While both men suffered in silence, another family member complained about his 2003 racketeering conviction.

“It’s easy to convict a Gotti,” said Junior’s uncle Peter Gotti, a former garbageman turned mob boss. “All you have to have is the name.”

It was a mantra picked up by the clan at Junior’s retrial. Mob observers said it was no coincidence that the Gotti family shift from clandestine to chatty coincided with the case.

“It’s part of a carefully crafted strategy to try and engender sympathy for the defendant,” said lawyer Randy Mastro, a former deputy mayor who helped drive the mob out of the Fulton Fish Market.

“They are trying to convey a sense of persecution, of somebody consistent with the defense arguments that he just wants to be left alone,” Mr. Mastro said. “They’re communicating with the public at large — future potential jurors.”

Mr.

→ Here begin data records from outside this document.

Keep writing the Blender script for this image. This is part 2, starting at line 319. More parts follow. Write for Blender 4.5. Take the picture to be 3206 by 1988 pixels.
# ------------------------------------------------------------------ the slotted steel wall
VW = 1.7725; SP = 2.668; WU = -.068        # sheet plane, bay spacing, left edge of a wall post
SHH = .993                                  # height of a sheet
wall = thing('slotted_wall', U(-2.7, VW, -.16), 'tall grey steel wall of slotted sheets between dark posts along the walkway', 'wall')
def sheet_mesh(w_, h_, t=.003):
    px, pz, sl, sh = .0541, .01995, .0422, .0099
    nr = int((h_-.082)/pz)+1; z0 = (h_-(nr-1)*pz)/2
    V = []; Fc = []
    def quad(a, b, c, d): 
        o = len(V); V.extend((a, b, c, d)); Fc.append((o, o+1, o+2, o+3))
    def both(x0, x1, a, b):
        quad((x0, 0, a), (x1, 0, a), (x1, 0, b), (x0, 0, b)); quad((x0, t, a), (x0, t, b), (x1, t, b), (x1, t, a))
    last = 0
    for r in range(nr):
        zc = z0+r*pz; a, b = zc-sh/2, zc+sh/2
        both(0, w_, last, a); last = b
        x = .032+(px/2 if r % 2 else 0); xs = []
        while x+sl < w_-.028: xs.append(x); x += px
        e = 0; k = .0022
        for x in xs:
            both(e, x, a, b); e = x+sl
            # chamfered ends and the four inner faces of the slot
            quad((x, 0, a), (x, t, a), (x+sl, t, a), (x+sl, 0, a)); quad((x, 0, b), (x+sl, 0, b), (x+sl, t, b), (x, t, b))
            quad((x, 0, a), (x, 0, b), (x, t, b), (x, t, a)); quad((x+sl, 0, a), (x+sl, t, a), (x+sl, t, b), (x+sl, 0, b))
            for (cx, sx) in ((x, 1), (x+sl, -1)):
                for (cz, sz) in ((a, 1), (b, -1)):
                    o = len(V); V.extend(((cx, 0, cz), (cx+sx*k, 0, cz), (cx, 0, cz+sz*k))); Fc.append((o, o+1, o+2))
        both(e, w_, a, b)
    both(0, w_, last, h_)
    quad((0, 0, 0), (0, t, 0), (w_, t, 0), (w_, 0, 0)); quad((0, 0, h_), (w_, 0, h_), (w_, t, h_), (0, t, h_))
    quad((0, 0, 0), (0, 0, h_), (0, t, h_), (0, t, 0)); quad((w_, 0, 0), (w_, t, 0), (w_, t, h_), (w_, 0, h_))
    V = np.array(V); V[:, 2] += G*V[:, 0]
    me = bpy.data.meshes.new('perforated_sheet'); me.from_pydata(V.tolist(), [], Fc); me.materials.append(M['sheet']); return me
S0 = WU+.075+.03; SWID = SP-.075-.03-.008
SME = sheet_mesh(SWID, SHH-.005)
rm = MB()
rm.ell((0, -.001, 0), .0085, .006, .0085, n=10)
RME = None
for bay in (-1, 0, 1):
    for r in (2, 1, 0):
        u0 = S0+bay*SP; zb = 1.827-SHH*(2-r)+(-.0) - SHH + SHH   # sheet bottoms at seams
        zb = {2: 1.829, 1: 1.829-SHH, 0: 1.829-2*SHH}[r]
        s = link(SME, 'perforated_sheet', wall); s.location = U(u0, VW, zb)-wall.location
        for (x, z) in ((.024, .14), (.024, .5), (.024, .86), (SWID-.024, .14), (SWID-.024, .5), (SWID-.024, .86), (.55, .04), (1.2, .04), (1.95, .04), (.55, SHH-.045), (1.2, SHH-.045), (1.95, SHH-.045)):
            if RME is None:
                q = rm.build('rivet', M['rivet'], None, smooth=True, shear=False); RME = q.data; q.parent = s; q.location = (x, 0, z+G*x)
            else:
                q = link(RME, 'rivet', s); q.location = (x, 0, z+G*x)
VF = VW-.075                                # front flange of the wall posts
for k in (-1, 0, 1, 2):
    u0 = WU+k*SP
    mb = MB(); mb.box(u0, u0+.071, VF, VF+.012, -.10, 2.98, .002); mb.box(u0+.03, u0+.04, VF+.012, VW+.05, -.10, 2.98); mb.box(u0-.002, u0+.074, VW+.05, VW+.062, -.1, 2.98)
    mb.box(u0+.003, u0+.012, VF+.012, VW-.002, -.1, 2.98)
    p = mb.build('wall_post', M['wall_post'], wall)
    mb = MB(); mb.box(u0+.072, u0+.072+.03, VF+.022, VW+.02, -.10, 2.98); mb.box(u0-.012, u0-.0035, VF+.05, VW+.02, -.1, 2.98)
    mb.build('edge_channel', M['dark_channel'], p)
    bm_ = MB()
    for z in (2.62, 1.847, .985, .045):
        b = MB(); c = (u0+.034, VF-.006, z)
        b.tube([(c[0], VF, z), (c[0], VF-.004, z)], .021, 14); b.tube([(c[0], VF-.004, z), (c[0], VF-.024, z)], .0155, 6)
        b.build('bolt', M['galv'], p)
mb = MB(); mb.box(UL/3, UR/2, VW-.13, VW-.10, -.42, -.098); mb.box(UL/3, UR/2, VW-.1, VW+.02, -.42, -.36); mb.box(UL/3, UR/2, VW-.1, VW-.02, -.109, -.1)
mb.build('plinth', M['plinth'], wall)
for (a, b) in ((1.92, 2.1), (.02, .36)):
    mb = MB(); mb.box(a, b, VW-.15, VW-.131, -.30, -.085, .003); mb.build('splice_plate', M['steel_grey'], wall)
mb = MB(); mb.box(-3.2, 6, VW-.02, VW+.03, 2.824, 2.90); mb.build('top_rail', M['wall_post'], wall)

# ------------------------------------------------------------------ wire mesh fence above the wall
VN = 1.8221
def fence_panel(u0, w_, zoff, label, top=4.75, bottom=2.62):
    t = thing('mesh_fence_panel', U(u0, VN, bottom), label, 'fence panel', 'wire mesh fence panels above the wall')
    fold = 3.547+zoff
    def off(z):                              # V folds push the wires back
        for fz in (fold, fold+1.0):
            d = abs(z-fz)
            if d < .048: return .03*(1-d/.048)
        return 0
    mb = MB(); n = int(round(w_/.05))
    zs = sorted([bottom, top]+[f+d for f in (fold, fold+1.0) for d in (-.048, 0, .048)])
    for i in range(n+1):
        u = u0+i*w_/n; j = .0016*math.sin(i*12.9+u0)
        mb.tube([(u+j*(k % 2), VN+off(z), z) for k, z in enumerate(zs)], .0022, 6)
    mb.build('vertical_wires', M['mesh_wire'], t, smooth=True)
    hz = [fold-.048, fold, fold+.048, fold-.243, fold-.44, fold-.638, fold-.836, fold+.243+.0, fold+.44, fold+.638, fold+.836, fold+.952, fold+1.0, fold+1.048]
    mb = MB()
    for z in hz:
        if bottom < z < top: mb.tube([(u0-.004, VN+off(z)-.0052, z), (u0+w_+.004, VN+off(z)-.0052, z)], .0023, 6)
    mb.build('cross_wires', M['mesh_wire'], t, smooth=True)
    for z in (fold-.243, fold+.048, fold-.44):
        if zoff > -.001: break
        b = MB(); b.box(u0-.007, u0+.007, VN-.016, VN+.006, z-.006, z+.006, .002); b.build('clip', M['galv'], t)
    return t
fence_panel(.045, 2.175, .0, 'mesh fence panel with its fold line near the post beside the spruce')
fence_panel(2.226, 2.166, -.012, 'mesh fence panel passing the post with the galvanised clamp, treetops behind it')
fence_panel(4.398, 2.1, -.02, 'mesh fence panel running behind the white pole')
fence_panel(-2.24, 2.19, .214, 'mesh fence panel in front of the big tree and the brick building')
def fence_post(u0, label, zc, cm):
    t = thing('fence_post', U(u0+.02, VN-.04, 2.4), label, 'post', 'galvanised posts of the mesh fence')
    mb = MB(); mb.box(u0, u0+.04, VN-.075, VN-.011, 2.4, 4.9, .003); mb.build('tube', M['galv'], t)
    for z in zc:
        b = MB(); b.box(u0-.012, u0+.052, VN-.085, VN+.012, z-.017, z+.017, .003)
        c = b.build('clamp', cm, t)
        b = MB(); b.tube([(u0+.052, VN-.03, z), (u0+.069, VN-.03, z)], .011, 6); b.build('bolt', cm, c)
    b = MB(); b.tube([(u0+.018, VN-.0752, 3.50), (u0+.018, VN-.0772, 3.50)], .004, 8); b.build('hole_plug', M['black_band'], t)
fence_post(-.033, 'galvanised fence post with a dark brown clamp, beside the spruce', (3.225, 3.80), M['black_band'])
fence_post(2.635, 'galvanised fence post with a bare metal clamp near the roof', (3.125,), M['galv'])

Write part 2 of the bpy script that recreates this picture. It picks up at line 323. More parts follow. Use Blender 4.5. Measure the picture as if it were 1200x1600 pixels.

Sliwa, who matched the Gottis sound bite for sound bite during the two trials, was no fan of the “Dapper Don,” although he gives the elder Gotti credit for going away quietly. He sees the new, talkative Gottis as a family effort to spread the word that Junior really has quit the mob.

“It’s all about saving Junior Gotti’s neck,” he said. “They realize that basically, it’s the only chance to avoid him going away forever.”